#### Exercise prompt
Write out every line of the material exactly as it appears.

#### Records supplied
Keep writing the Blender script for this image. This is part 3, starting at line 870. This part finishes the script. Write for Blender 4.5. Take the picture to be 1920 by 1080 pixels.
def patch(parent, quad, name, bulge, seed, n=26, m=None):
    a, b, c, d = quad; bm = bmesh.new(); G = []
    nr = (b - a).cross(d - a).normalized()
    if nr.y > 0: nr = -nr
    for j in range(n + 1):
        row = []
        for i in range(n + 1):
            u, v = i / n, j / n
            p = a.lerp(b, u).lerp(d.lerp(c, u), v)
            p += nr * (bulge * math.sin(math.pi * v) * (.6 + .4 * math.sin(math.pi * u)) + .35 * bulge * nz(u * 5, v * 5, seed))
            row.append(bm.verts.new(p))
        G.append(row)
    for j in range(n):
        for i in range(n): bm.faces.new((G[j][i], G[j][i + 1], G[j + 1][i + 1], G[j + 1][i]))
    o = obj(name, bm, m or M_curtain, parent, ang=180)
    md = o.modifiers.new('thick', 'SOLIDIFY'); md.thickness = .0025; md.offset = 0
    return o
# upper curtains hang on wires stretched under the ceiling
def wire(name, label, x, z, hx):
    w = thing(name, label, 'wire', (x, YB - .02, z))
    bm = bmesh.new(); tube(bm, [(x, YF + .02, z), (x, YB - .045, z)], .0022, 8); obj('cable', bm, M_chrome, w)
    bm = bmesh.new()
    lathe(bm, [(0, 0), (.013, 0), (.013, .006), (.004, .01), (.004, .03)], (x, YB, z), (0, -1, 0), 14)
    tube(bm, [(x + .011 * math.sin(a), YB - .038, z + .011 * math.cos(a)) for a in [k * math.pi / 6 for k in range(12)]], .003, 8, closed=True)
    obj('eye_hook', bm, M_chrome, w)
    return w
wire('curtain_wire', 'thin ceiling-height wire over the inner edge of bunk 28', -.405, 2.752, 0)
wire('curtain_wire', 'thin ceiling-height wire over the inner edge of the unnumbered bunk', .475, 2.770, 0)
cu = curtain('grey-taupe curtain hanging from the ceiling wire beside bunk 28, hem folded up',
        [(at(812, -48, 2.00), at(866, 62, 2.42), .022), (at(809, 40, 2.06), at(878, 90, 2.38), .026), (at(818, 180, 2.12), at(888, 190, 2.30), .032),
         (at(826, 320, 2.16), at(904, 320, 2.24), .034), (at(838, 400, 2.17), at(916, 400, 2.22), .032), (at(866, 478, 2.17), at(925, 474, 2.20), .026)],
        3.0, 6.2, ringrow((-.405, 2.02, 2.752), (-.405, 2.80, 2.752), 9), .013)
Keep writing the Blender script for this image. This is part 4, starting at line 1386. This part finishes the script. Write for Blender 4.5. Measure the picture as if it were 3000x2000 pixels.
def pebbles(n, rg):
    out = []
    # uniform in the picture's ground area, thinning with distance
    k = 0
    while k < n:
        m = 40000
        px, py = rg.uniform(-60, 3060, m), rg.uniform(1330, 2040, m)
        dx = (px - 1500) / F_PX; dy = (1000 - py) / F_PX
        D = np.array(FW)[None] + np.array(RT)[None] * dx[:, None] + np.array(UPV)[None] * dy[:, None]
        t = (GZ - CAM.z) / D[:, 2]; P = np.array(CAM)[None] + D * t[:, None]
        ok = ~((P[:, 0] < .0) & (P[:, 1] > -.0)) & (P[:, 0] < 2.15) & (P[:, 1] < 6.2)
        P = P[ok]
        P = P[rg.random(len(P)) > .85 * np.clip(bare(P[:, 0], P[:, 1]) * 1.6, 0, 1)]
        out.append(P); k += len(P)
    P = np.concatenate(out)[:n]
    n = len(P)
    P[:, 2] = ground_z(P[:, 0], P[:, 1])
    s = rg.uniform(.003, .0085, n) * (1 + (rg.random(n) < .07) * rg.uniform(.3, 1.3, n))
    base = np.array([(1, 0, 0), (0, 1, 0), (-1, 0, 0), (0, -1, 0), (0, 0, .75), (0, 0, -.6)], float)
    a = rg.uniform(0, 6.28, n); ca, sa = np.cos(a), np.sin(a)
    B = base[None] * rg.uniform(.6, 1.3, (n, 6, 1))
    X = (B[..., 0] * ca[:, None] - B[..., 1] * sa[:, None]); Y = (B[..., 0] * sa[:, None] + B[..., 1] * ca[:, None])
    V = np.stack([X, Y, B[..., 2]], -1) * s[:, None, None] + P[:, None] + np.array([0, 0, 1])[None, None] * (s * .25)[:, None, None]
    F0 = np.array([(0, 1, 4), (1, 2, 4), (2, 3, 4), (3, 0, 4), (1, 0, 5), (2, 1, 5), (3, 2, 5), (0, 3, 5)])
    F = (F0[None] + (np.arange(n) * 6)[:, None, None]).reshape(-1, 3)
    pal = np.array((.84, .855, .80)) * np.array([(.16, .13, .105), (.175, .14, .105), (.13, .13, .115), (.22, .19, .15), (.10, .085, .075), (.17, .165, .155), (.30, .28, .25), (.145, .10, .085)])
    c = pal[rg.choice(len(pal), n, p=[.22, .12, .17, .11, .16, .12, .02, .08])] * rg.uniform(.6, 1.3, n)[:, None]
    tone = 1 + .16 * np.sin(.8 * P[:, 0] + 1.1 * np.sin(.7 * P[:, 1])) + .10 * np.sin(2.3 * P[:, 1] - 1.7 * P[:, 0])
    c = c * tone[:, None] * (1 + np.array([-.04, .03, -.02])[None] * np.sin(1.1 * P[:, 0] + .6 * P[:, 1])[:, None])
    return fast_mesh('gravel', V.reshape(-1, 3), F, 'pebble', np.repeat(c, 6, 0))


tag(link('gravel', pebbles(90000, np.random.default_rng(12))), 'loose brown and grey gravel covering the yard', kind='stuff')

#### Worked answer
Keep writing the Blender script for this image. This is part 3, starting at line 870. This part finishes the script. Write for Blender 4.5. Take the picture to be 1920 by 1080 pixels.
def patch(parent, quad, name, bulge, seed, n=26, m=None):
    a, b, c, d = quad; bm = bmesh.new(); G = []
    nr = (b - a).cross(d - a).normalized()
    if nr.y > 0: nr = -nr
    for j in range(n + 1):
        row = []
        for i in range(n + 1):
            u, v = i / n, j / n
            p = a.lerp(b, u).lerp(d.lerp(c, u), v)
            p += nr * (bulge * math.sin(math.pi * v) * (.6 + .4 * math.sin(math.pi * u)) + .35 * bulge * nz(u * 5, v * 5, seed))
            row.append(bm.verts.new(p))
        G.append(row)
    for j in range(n):
        for i in range(n): bm.faces.new((G[j][i], G[j][i + 1], G[j + 1][i + 1], G[j + 1][i]))
    o = obj(name, bm, m or M_curtain, parent, ang=180)
    md = o.modifiers.new('thick', 'SOLIDIFY'); md.thickness = .0025; md.offset = 0
    return o
# upper curtains hang on wires stretched under the ceiling
def wire(name, label, x, z, hx):
    w = thing(name, label, 'wire', (x, YB - .02, z))
    bm = bmesh.new(); tube(bm, [(x, YF + .02, z), (x, YB - .045, z)], .0022, 8); obj('cable', bm, M_chrome, w)
    bm = bmesh.new()
    lathe(bm, [(0, 0), (.013, 0), (.013, .006), (.004, .01), (.004, .03)], (x, YB, z), (0, -1, 0), 14)
    tube(bm, [(x + .011 * math.sin(a), YB - .038, z + .011 * math.cos(a)) for a in [k * math.pi / 6 for k in range(12)]], .003, 8, closed=True)
    obj('eye_hook', bm, M_chrome, w)
    return w
wire('curtain_wire', 'thin ceiling-height wire over the inner edge of bunk 28', -.405, 2.752, 0)
wire('curtain_wire', 'thin ceiling-height wire over the inner edge of the unnumbered bunk', .475, 2.770, 0)
cu = curtain('grey-taupe curtain hanging from the ceiling wire beside bunk 28, hem folded up',
        [(at(812, -48, 2.00), at(866, 62, 2.42), .022), (at(809, 40, 2.06), at(878, 90, 2.38), .026), (at(818, 180, 2.12), at(888, 190, 2.30), .032),
         (at(826, 320, 2.16), at(904, 320, 2.24), .034), (at(838, 400, 2.17), at(916, 400, 2.22), .032), (at(866, 478, 2.17), at(925, 474, 2.20), .026)],
        3.0, 6.2, ringrow((-.405, 2.02, 2.752), (-.405, 2.80, 2.752), 9), .013)
Keep writing the Blender script for this image. This is part 4, starting at line 1386. This part finishes the script. Write for Blender 4.5. Measure the picture as if it were 3000x2000 pixels.
def pebbles(n, rg):
    out = []
    # uniform in the picture's ground area, thinning with distance
    k = 0
    while k < n:
        m = 40000
        px, py = rg.uniform(-60, 3060, m), rg.uniform(1330, 2040, m)
        dx = (px - 1500) / F_PX; dy = (1000 - py) / F_PX
        D = np.array(FW)[None] + np.array(RT)[None] * dx[:, None] + np.array(UPV)[None] * dy[:, None]
        t = (GZ - CAM.z) / D[:, 2]; P = np.array(CAM)[None] + D * t[:, None]
        ok = ~((P[:, 0] < .0) & (P[:, 1] > -.0)) & (P[:, 0] < 2.15) & (P[:, 1] < 6.2)
        P = P[ok]
        P = P[rg.random(len(P)) > .85 * np.clip(bare(P[:, 0], P[:, 1]) * 1.6, 0, 1)]
        out.append(P); k += len(P)
    P = np.concatenate(out)[:n]
    n = len(P)
    P[:, 2] = ground_z(P[:, 0], P[:, 1])
    s = rg.uniform(.003, .0085, n) * (1 + (rg.random(n) < .07) * rg.uniform(.3, 1.3, n))
    base = np.array([(1, 0, 0), (0, 1, 0), (-1, 0, 0), (0, -1, 0), (0, 0, .75), (0, 0, -.6)], float)
    a = rg.uniform(0, 6.28, n); ca, sa = np.cos(a), np.sin(a)
    B = base[None] * rg.uniform(.6, 1.3, (n, 6, 1))
    X = (B[..., 0] * ca[:, None] - B[..., 1] * sa[:, None]); Y = (B[..., 0] * sa[:, None] + B[..., 1] * ca[:, None])
    V = np.stack([X, Y, B[..., 2]], -1) * s[:, None, None] + P[:, None] + np.array([0, 0, 1])[None, None] * (s * .25)[:, None, None]
    F0 = np.array([(0, 1, 4), (1, 2, 4), (2, 3, 4), (3, 0, 4), (1, 0, 5), (2, 1, 5), (3, 2, 5), (0, 3, 5)])
    F = (F0[None] + (np.arange(n) * 6)[:, None, None]).reshape(-1, 3)
    pal = np.array((.84, .855, .80)) * np.array([(.16, .13, .105), (.175, .14, .105), (.13, .13, .115), (.22, .19, .15), (.10, .085, .075), (.17, .165, .155), (.30, .28, .25), (.145, .10, .085)])
    c = pal[rg.choice(len(pal), n, p=[.22, .12, .17, .11, .16, .12, .02, .08])] * rg.uniform(.6, 1.3, n)[:, None]
    tone = 1 + .16 * np.sin(.8 * P[:, 0] + 1.1 * np.sin(.7 * P[:, 1])) + .10 * np.sin(2.3 * P[:, 1] - 1.7 * P[:, 0])
    c = c * tone[:, None] * (1 + np.array([-.04, .03, -.02])[None] * np.sin(1.1 * P[:, 0] + .6 * P[:, 1])[:, None])
    return fast_mesh('gravel', V.reshape(-1, 3), F, 'pebble', np.repeat(c, 6, 0))


tag(link('gravel', pebbles(90000, np.random.default_rng(12))), 'loose brown and grey gravel covering the yard', kind='stuff')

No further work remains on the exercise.